En Europe, deux directives sur les déchets électroniques entreront en vigueur l'an prochain. La première obligera les fabricants à payer pour le traitement de leurs appareils en fin de vie. Par exemple, en offrant aux consommateurs un retour de produit gratuit. La seconde forcera les fabricants à trouver des matériaux de remplacement pour le plomb, le mercure, le cadmium, le chrome hexavalent et les ignifugeants bromés.

«On espère que ces directives forceront les fabricants à vendre des produits verts non seulement en Europe, mais partout ailleurs, puisqu'ils ont l'habitude de fabriquer le même modèle pour tous les pays», dit Zeina Alhajj, responsable de campagne au siège social mondial de Greenpeace, à Amsterdam.

Certains fabricants ont déjà mis en place des politiques environnementales. La portée de ces politiques est très inégale, selon les marques. Greenpeace a d'ailleurs publié un classement de l'industrie de l'informatique et des télécommunications basé sur le degré d'initiative.

«La note moyenne est de cinq sur 10, ce qui est loin d'être parfait», estime Mme Alhajj. «Nokia et Dell reçoivent un sept, parce qu'ils se sont formellement engagés à éliminer à l'échelle mondiale beaucoup de substances toxiques, au-delà des obligations européennes. Dell a aussi une politique de retour gratuit.

«En bas du classement, on trouve Motorola qui n'arrive pas à respecter la directive européenne et n'a aucune politique de retour. Nous avons aussi été déçus par HP-Compaq, Fujitsu-Siemens et Apple. Ce dernier cas est surprenant. D'une entreprise reconnue pour son approche avant-gardiste côté design, on s'attendrait à ce qu'elle se soucie aussi du design environnemental.»

Quand l'exemple vient de haut!

Au gouvernement du Canada et à la Ville de Montréal, des programmes environnementaux sont mis de l'avant dans le domaine de l'approvisionnement en matériel informatique.

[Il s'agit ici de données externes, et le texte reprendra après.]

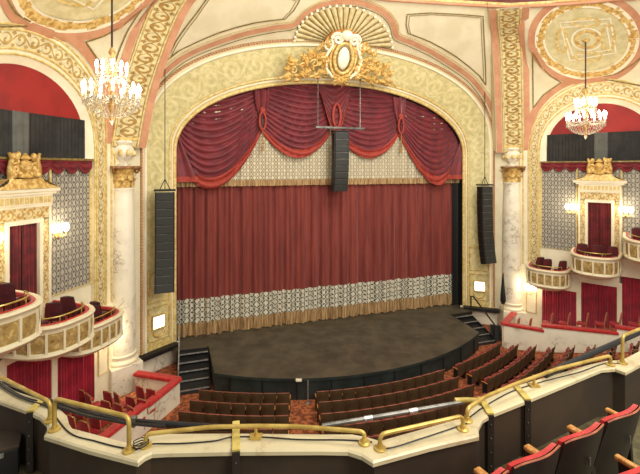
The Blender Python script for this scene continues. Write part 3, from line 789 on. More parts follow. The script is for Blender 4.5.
# ---- marble columns carrying the ribs
CN = Tdir(-.47, .88)
for sd in (1, -1):
    b = T(sd*11.5, 2.1, FLOOR_Z)
    t = thing('marble_column', b, 'tall cream marble column with gilded capital and urn, %s of the stage' % SIDE[sd], 'column', 'marble columns')
    Xc = Tdir(sd*.88, .47).normalized(); Yc = Tdir(-sd*.47, .88).normalized()
    h = lambda z: Vector((b.x, b.y, z+EYE))
    obj('plinth', MB().rbox(h(-9.85), 1.42, 1.42, 1.3, .04, Xc, Yc), M['marble'], t)
    obj('base', MB().lathe(h(-9.2), [(.68,0),(.72,.08),(.68,.17),(.6,.2),(.58,.28),(.64,.34),(.64,.42),(.55,.48)], 32), M['ivory'], t, True)
    obj('shaft', MB().lathe(h(-8.72), [(.58,0),(.585,1.5),(.575,3.5),(.55,5.5),(.51,7.4),(.5,7.6),(.54,7.68),(.5,7.74)], 36), M['marble'], t, True)
    mb = MB().lathe(h(-.98), [(.46,0),(.44,.1),(.45,.5),(.55,.8),(.62,.9)], 24)
    for ringi, (nl, z0, hl, r0) in enumerate(((8, .02, .48, .5), (8, .35, .5, .53))):
        for k in range(nl):
            a = 2*PI*(k+.5*ringi)/nl; D = Vector((math.cos(a), math.sin(a), 0)); Tn = Vector((-math.sin(a), math.cos(a), 0)); rows = []
            for i in range(6):
                q = i/5; w = .17*(1-.55*q*q); o = r0 + .03 + .2*q**3
                rows.append([h(-.98+z0+hl*q - (.1*max(0, q-.8)*5)*.6) + D*(o-.03*abs(x)) + Tn*(w*x) for x in (-1, -.3, 0, .3, 1)])
            mb.grid(rows)
    obj('capital', mb, M['gold'], t, True)
    mb = MB().rbox(h(-.02), 1.3, 1.3, .14, .03, Xc, Yc)
    for ex in (-1, 1):
        for ey in (-1, 1):
            c = h(-.2) + Xc*(ex*.5) + Yc*(ey*.5); D = (Xc*ex+Yc*ey).normalized()
            mb.tube([c + D*(.14*(1-j/16)*math.cos(j*.55)) + Vector((0,0,.14*(1-j/16)*math.sin(j*.55))) for j in range(14)], .05, 6)
    plab(obj('abacus', mb, plain('bronzed_gilt_%d' % sd, (150,104,48), (104,66,28), .45, .2, scale=6), t, True), 'dark gilt square abacus with corner volutes')
    obj('urn', MB().lathe(h(.05), [(.34,0),(.34,.1),(.2,.16),(.24,.24),(.44,.42),(.53,.66),(.52,.86),(.44,.96),(.5,1.02),(.56,1.1),(.5,1.2)], 28), M['marble'], t, True)
    mb = MB()
    for k in range(10):
        a = 2*PI*k/10; mb.ball(h(.66)+Vector((math.cos(a)*.53, math.sin(a)*.53, 0)), .12, .08, .16, 8, 5)
    obj('urn_mask', mb, M['palegold'], t, True)
    obj('impost', MB().rbox(h(1.42), 1.15, .9, .36, .05, Xc, Yc), M['gold'], t)
    if sd > 0: pass

# ------------------------------------------------------------------ stage
apron = []
for k in range(41):
    th = math.radians(-33.4 + 66.8*k/40); apron.append((13.4*math.sin(th), -7.2 + 13.4*math.cos(th)))
edge = [(-9.6, -1.3), (-9.2, 1.0), (-7.5, 1.1)] + apron + [(7.5, 1.1), (9.2, 1.0), (9.6, -1.3)]
st = thing('stage', T(0, 3, FLOOR_Z), 'dark worn wooden stage with a curved apron in front of the red curtain', 'stage')
obj('deck', MB().prism([T(u, v, STAGE_Z) for u, v in edge], (0,0,-.08)), M['stage'], st)
mb = MB(); E2 = [(-7.5, 1.1)] + apron + [(7.5, 1.1)]
mb.grid([[T(u, v-.06, z) for u, v in E2] for z in (FLOOR_Z-.05, STAGE_Z-.07)]); mb.grid([[T(u*1.002, v+.02, z) for u, v in E2] for z in (STAGE_Z-.12, STAGE_Z+.005)])
obj('apron_front', mb, M['skirt'], st)
for k in range(2, 40, 4):
    u, v = apron[k]; obj('apron_batten', MB().box(T(u, v-.03, -9.98), .05, .05, .95), M['black'], st)
bk = struct(obj('wall_stage', MB().poly([T(-11, -1.25, STAGE_Z), T(11, -1.25, STAGE_Z), T(11, -1.25, 7), T(-11, -1.25, 7)]), M['black']))
for sd in (1,):
    mb = MB(); rows = [[T(sd*(8.7+.62*k/24), -.32+.04*math.sin(k*1.6), z) for k in range(25)] for z in (STAGE_Z, 1.0)]
    o = obj('masking_drape', mb.grid(rows), M['black'], None, True); tag(o, 'narrow black masking drape at the %s edge of the red curtain' % SIDE[sd], 'drape')

# small things at the head of the left aisle
p = T(-3.45, 5.98, FLOOR_Z)
t = thing('metal_post', p, 'slim white metal post standing against the stage front at the aisle', 'post')
obj('pole', MB().tube([p, p+Vector((0,0,1.02))], .03, 8), M['metal'], t, True); obj('foot', MB().lathe(p, [(.09,0),(.09,.02),(.03,.05)], 14), M['metal'], t, True)
p = T(-3.85, 5.9, STAGE_Z)
t = thing('stage_fitting', p, 'small pale fitting lying on the stage edge above the aisle', 'stage fitting')
obj('body', MB().rbox(p+Vector((0,0,.06)), .26, .14, .1, .03), M['ivory'], t, True); obj('yoke', MB().tube([p+Vector((-.15,0,.02)), p+Vector((-.16,0,.14)), p+Vector((.16,0,.14)), p+Vector((.15,0,.02))], .012, 6), M['metal'], t, True)
# ---- house curtain
def pl_v(u):
    return .10*math.sin(u*9.0+.8*math.sin(u*1.7)) + .06*math.sin(u*19.3+1.3) + .05*math.sin(u*2.3)
hc = thing('house_curtain', T(0, -.5, STAGE_Z), 'closed red pleated house curtain with a damask border and gold fringe', 'curtain')
NU = 520
def drape(z0, z1, off, uvs=1.0, nz=4, u0=-9.3, u1=8.95, jag=0):
    rows = []
    for i in range(nz+1):
        t = i/nz; z = z1+(z0-z1)*t
        rows.append([T(u0+(u1-u0)*k/NU, -.5+off+pl_v(u0+(u1-u0)*k/NU)*(.55+.45*min(1, (3-z)/10)), z + (jag*rnd.random() if i == nz else 0)) for k in range(NU+1)])
    return MB().grid(rows, lambda i, j: ((u0+(u1-u0)*j/NU), z1+(z0-z1)*i/nz))
obj('drape', drape(-7.45, 5.0, 0), M['curtain'], hc, True)
obj('damask_border', drape(-8.76, -7.4, .015), M['damcurt'], hc, True)
obj('fringe', drape(-9.49, -8.74, .025, jag=.05), M['fringe'], hc, True)
# ---- valance of five swags over a damask underpanel
va = thing('valance', T(0, .05, 1.0), 'deep red swagged valance over fringed damask across the top of the stage', 'valance')
def vdrape(z0, z1, off, jag=0):
    rows = []
    for i in range(4):
        z = z1+(z0-z1)*i/3
        rows.append([T(-9.25+18.5*k/300, -.27+off+.05*math.sin(k*.55)+.02*math.sin(k*1.3), z+(jag*rnd.random() if i == 3 else 0)) for k in range(301)])
    return MB().grid(rows, lambda i, j: (-9.15+18.3*j/300, z1+(z0-z1)*i/3))
obj('damask_panel', vdrape(-.76, 3.5, 0), M['damval'], va, True)
obj('fringe', vdrape(-1.12, -.74, .02, .04), M['fringe'], va, True)
def swag(uL, uR, ztL, zaL, ztR, zaR, drop, v, folds, depth=.16, skew=0.5, pw=1.0):
    # draped folds from attachment to attachment; the last strip is the trim
    NI, NJ = 40, 64; body = []; trim = []
    for j in range(NJ+9):
        t = j/NJ; row = []
        for i in range(NI+1):
            x = i/NI; zl = ztL+(zaL-ztL)*t; zr_ = ztR+(zaR-ztR)*t
            xx = x**(math.log(.5)/math.log(skew)); sag = (4*xx*(1-xx))**pw
            z = zl+(zr_-zl)*x - drop*min(t, 1.12)*sag
            env = math.sin(PI*x)**.5
            tt = t + .05*math.sin(3*x+uL)
            fo = depth*env*(abs(math.sin(PI*folds*tt))**.8 - .4) + .25*env*t
            row.append(T(uL+(uR-uL)*x, v+fo, z))
        (body if j <= NJ else trim).append(row)
        if j == NJ: trim.append([p.copy() for p in row])
    a = obj('swag', MB().grid(body), M['swag'], va, True)
    obj('trim', MB().grid(trim), M['trimred'], a, True)
swag(-9.3, -4.45, 4.2, 1.5, 4.9, 2.35, 2.45, -.28, 13, .2, skew=.44)
swag(4.45, 9.3, 4.9, 2.35, 4.2, 1.5, 2.45, -.28, 13, .2, skew=.56)
swag(-4.5, -.25, 5.2, 2.4, 5.2, 2.3, 1.3, -.26, 12, .2)
swag(.25, 4.5, 5.2, 2.3, 5.2, 2.4, 1.3, -.26, 12, .2)
swag(-1.05, 1.05, 5.3, 4.7, 5.3, 4.7, 2.35, -.02, 7, .1, pw=1.5)
for u in (-4.47, 4.47):
    rows = []
    for i in range(14):
        t = i/13; z = 4.5-2.3*t; hw = .34*(1-t)+.14+.12*math.sin(PI*t*2)*t
        rows.append([T(u+hw*x, .08+.07*math.cos(x*PI*2.5)-.1*abs(x), z) for x in [q/8-1 for q in range(17)]])
    a = obj('jabot', MB().grid(rows), M['swag'], va, True)
    mb = MB().ball(T(u, .16, 3.25), .17, .1, .2); mb.tube([T(u+.18*math.cos(k*.4), .18, 2.65+.5*math.sin(k*.4)) for k in range(16)], .06, 6, closed=True)
    obj('knot', mb, M['trimred'], a, True)
    obj('tassel', MB().lathe(T(u, .2, .9), [(.09,0),(.08,.3),(.03,.42),(.09,.5),(.05,.62),(.02,1.2)], 10), M['fringe'], a, True)
a = obj('pendant', MB().tube([T(.24*math.sin(2*PI*k/24), .36, 3.1+.7*math.cos(2*PI*k/24)) for k in range(24)], .08, 7, closed=True), M['trimred'], va, True)
for sd in (-1, 1):
    rows = []
    for i in range(9):
        t = i/8; z = 1.2-2.0*t
        rows.append([T(sd*(9.22-(.2+1.0*t)*x), .1+.06*math.sin(x*9), z+.5*x*(1-t)-.0) for x in [q/12 for q in range(13)]])
    b_ = obj('tail', MB().grid(rows), M['swag'], va, True)
    rows = [[T(sd*(9.22-1.2*q/12), .13+.06*math.sin(q/12*9), -.8+dz) for q in range(13)] for dz in (.28, -.02)]
    obj('trim', MB().grid(rows), M['trimred'], b_, True)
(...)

«Ça fait partie de la stratégie d'approvisionnement écologique du gouvernement fédéral», indique Pierre Manoni, porte-parole du ministère des Travaux publics. «On s'est en partie basé sur les recommandations faites aux États-Unis par l'EPA (Environmental Protection Agency), sauf que dans notre cas, nous pouvons contrôler davantage leur application puisque nous sommes directement en charge des achats du gouvernement.»

Achats responsables

Outre les facteurs liés à la qualité, au rendement, au prix et à la disponibilité, le Ministère tient compte dorénavant des répercussions environnementales de ses achats.

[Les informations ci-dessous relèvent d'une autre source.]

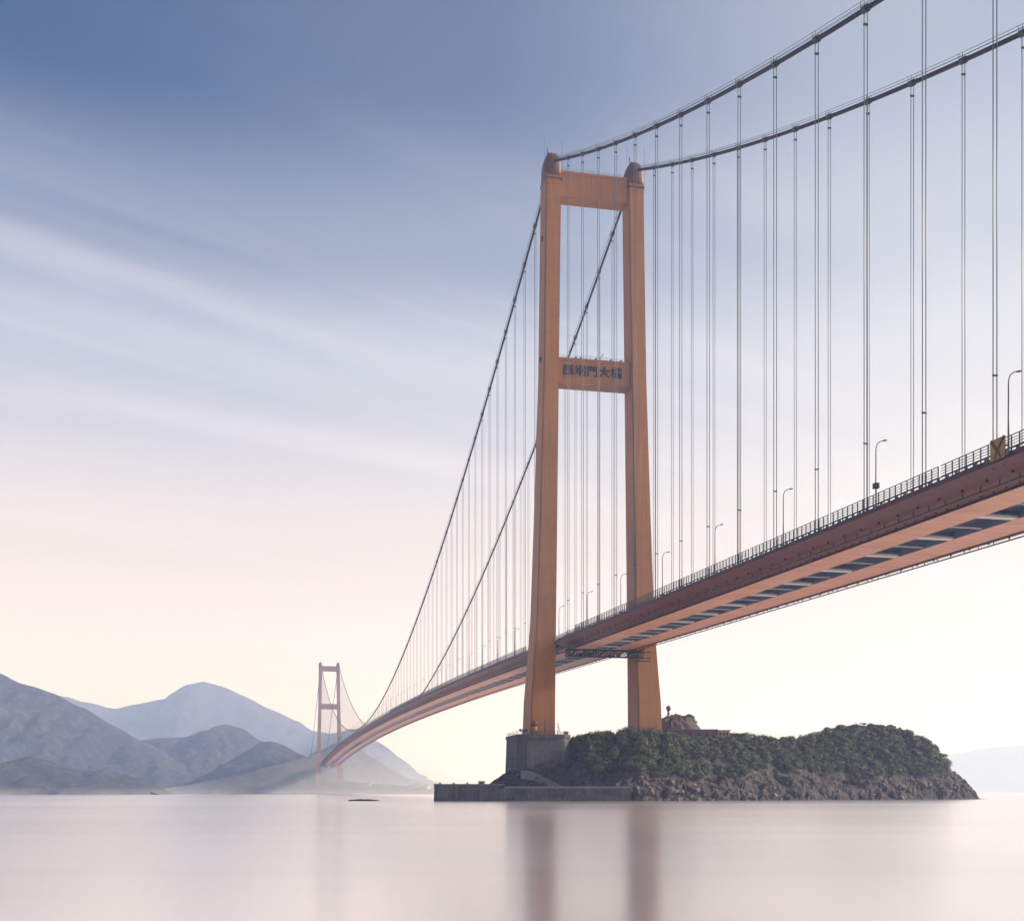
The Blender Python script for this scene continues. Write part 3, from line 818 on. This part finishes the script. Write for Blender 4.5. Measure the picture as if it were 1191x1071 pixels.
# sloping concrete track from the pedestal down to the quay
m = MB(); pts = [(606, 400), (618, 398.5), (632, 396.8), (648, 394.6), (664, 392.5), (684, 391.4)]
rows = []
for i in range(26):
    t = i / 25 * (len(pts) - 1); k = min(int(t), len(pts) - 2); q = t - k
    X = px(pts[k][0] + (pts[k + 1][0] - pts[k][0]) * q, 396); Y = pts[k][1] + (pts[k + 1][1] - pts[k][1]) * q
    z = max(isl(X, Y, False), isl(X, Y - 1.3, False)) + 0.5
    rows.append([(X, Y - 1.4, z - 0.15), (X, Y + 1.3, z + 0.1), (X, Y + 1.3, z - 3), (X, Y - 1.9, z - 3)])
m.loft(rows); tag(m.build('path', M['concrete']), 'sloping grey concrete track down to the quay', 'path', kind='structure')

# flat islet out in the water
bm = bmesh.new(); bmesh.ops.create_icosphere(bm, subdivisions=4, radius=1.0)
for v in bm.verts:
    d = v.co.copy(); v.co = Vector((d.x * 5.6, d.y * 2.4, d.z * 0.62)) * (1 + 0.25 * noise.noise(Vector((d.x * 3.2, d.y * 2, 5)))) + Vector((0, 0, 0.35 * noise.noise(Vector((d.x * 5, d.y * 3, 1)))))
me = bpy.data.meshes.new('rock_islet'); bm.to_mesh(me); bm.free(); me.materials.append(M['clamp'])
o = bpy.data.objects.new('rock_islet', me); COL.objects.link(o); o.location = (px(423, 392), 392, -0.05)
tag(o, 'low black rock just breaking the water surface apart from the quay', 'rock')

# ------------------------------------------------------------------ things standing on the pedestal and the island
PZ = 20.4 + CAM_Z
fl = tag(empty('floodlight_stand', bridge_pt(-28.9, -8.0, PZ), TH), 'dark stand of three round floodlights on the pedestal corner', 'floodlights')
m = MB(); m.tube([(0, 0, 0), (0, 0, 1.1)], 0.1, 6); m.tube([(-0.9, 0, 1.1), (1.5, 0, 1.1)], 0.08, 5); m.tube([(-0.8, 0, 0), (0, 0, 1.0)], 0.07, 5); m.tube([(1.2, 0, 0), (0.6, 0, 1.1)], 0.07, 5); m.build('stand', M['clamp'], fl)
for k in (-0.8, 0.3, 1.4):
    m = MB(); m.loft([[(k + r * math.cos(a * 0.628), yy, 1.6 + r * math.sin(a * 0.628)) for a in range(10)] for r, yy in ((0.2, 0.4), (0.42, 0.1), (0.52, -0.2), (0.5, -0.25))]); m.build('lamp', M['clamp'], fl)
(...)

Dans le cas des produits informatiques, il recommande de choisir le matériel répondant aux normes Energy Star ou Eco-Logo. Pour les moniteurs, les écrans plats sont de mise, puisqu'ils consomment jusqu'à 75 % moins d'électricité.

Autre exemple : les imprimantes. Le Ministère recommande de s'en tenir au minimum dont on a besoin; par exemple, les fonctions de triage consomment de l'énergie supplémentaire. En revanche, on exige des imprimantes capables de se mettre au repos entre les périodes d'utilisation, parce qu'elles consomment entre 60 et 65 % moins d'énergie et produisent moins de chaleur, réduisant aussi les besoins en refroidissement.

Malgré nos appels répétés la semaine dernière, il a été impossible de savoir si le gouvernement du Québec avait lui aussi mis en place de telles politiques.

Par ailleurs, la Ville de Montréal fait des efforts pour réduire l'impact environnemental du matériel informatique. Cela fait partie du Plan stratégique de développement durable de la collectivité montréalaise, adopté en 2005. Il prévoit notamment une réduction de 20 % des émissions de gaz à effet de serre par les services municipaux.

«Suivant ce plan, nous nous sommes dotés d'une politique d'achat au mois d'août dernier, qui inclut un critère de développement durable», indique Natacha Beauchesne, responsable des communications à la Ville.

«On avait déjà des règles bien implantées comme l'impression recto verso, ou les écrans plats qui consomment moins d'énergie. Mais maintenant qu'on se prépare à lancer un important appel d'offres pour le matériel informatique au printemps 2007, on va s'efforcer de trouver des moyens d'y intégrer nos critères de développement durable.»